Reading it made me feel as if I had been drinking vinegar spiked with Sewage Water. With the idea of a Tooth Fairy Story, I thought it would be layered with mystery, fantasy, awe and wonder. Instead it is layered with a scarry depressing raunchy tooth fairy. The story was anything but interesting and was a crude and tasteless venture of writing. I didn't care about the characters and was not happy to be in their presense. If I sound too harsh, that's because the taste left in my mouth after reading this book really tastes terrible and this is my way of saying.......... Y U C KKKKKKKKKKKKKKk

Rating: 5 stars
Summary: Winner of the British Fantasy Award for Best Novel
Review: Breaking news. For the second year in a row, Graham Joyce has won the British Fantasy Award for Best Novel. His previous novel, "Requiem," was also nominated for the World Fantasy Award.

Rating: 5 stars
Summary: Simply Amazing!
Review: Graham Joyce is one of those authors that will always be remembered, and that tend to have a number of good books. That factor is definately true! I enjoyed "The tooth Fairy" immensly. The book is about a boy named Sam and his friends. Sam has a number of encounters with a figment of his imagination, The Tooth Fairy. The so-called 'tooth fairy' is not your ordianry leave-a-quarter-under-your-pillow sort of a fairy. More like a, leave-a-nightmare-for-the-rest-of-your-life sort of fairy. This imagantive and erotic fairy taunts Sam in every way possible, and provokes him ever more so, sexually. No one but Sam can see the tooth fairy, but the accidents and circumstances that occur are the tooth fairy's signatures. Around the end of the book, Sam accepts the tooth fairy more and more until he finally falls into her. Once that is done, he can no longer see her.
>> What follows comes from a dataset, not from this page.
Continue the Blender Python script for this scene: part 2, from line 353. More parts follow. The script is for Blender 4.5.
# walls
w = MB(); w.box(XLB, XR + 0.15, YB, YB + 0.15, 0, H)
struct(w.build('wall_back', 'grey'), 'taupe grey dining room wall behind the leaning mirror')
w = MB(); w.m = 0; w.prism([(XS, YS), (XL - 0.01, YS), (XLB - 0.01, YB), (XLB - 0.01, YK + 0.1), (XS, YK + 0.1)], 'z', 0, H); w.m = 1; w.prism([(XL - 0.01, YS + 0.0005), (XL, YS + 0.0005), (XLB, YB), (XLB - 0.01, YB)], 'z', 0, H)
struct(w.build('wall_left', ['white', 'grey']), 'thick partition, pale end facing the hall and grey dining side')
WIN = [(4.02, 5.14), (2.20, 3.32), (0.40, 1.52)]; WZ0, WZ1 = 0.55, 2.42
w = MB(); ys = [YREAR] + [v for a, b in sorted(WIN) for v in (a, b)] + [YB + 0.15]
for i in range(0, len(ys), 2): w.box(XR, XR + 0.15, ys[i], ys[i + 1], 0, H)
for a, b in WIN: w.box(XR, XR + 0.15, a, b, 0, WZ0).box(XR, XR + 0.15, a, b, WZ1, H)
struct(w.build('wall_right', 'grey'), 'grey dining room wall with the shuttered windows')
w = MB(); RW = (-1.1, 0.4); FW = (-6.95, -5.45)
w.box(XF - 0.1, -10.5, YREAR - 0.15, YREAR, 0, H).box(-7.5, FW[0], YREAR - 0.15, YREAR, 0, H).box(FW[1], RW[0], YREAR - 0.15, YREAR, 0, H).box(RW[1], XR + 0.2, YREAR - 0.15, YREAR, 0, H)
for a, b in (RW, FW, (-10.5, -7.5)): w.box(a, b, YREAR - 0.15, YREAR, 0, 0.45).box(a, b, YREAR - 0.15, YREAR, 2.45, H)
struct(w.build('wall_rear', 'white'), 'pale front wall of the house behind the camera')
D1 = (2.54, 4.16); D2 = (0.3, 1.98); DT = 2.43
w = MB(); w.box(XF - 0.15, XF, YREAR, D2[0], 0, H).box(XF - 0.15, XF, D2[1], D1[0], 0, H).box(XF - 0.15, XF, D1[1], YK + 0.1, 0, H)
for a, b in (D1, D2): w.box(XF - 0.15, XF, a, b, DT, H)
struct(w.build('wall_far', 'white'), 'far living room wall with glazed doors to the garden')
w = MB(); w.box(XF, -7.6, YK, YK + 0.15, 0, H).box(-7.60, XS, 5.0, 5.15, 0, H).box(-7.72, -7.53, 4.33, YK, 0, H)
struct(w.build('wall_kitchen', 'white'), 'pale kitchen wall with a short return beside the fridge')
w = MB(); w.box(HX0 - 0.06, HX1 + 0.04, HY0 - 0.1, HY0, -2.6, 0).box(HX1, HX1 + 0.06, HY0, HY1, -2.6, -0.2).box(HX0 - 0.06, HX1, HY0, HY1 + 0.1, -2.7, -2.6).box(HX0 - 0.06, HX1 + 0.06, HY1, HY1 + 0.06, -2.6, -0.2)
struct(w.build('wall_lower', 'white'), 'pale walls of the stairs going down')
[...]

This book is perfect if you want an eerie sort of atmosphere and a book that will make you think phycologocally. You start to wonder if the tooth fairy is actually real or just a figment of an insane boy. Yet at times, there can be proof that the tooth fairy is real, because of the 'accidents' that she thinks up. This is a book I think any mature individual will appreciate. I say mature because this book does contain quite a bit of sexuality and crude language.

Rating: 5 stars
Summary: Graham Joyce is always a joy!
Review: Graham Joyce is quickly becoming one of my favorite authors to refer people to. His novels are written intellegently, with a creepy edge, yet characters who are real enough to seem everyday and not extraordinary even though they experience extraordinary circumstances. The Tooth Fairy is a great starting novel if you have never read any of his works before. Although some of the sexual themes in this book might be a bit mature for younger readers, the ideas of this lovely coming of age tale are almost ageless. Needless to say a high recommendation to take the time to read it.

Rating: 3 stars
Summary: Graham Joyce's Tooth Fairy- real or hormonal hallucination
Review: Graham Joyce's Tooth Fairy is an interesting read for most of the book. He creates a boy's world where the Tooth Fairy has claws, teeth, and sexual organs. It seems to be left up to the reader to decide whether or not the Tooth Fairy actually exists or appears as hallucinations as the result of hormonal imbalance due to the onset of puberty to a young boy. The Tooth Fairy is linked to the power of the natural world represented by a pond and hungry pike. Mystery, magic, puberty, masturbation fantasies, form a powerful force that fights for independent life as maturity and reality make a man of the boy and development replaces the wild magic of the woods.

Rating: 5 stars
Summary: Joyce's sexually-psychological tale is incredible
Review: Graham Joyce's TOOTH FAIRY is by far one of the decade's best novels. His mixture of a boy coming to age with puberty and having a gastly and at times beautiful strange figure keep popping up is fantastic.

Rating: 5 stars
Summary: Powerful prose, not easily forgotten.
Review: Grotesque, beautiful, repulsive, compelling, hilarious, tragic, magical and very very erotic! Rarely have I read a book that provokes so many conflicting emotions. The angst of growing pains and awakening sexuality is very skillfully crafted and will, no doubt, strike a chord of recognition with many readers. The enigmatic character of the Tooth Fairy will haunt you long after the final page. A minor masterpiece.

Rating: 2 stars
Summary: With teeth
Review: I found Graham Joyce's writing simply gorgeous in its darkness and lush imagery. The story, however, felt unfocused. As I delved deeper into the novel, it seemed to become more and more prurient and distasteful, and all without a point. I did stop halfway through, so the final pages might have had something that tied it all together, but I just found that I didn't care about any of the characters. None were likeable, and the strange Tooth Fairy creature just didn't interest me enough to continue. I might pick up another of Joyce's books later though because his writing is magnificent.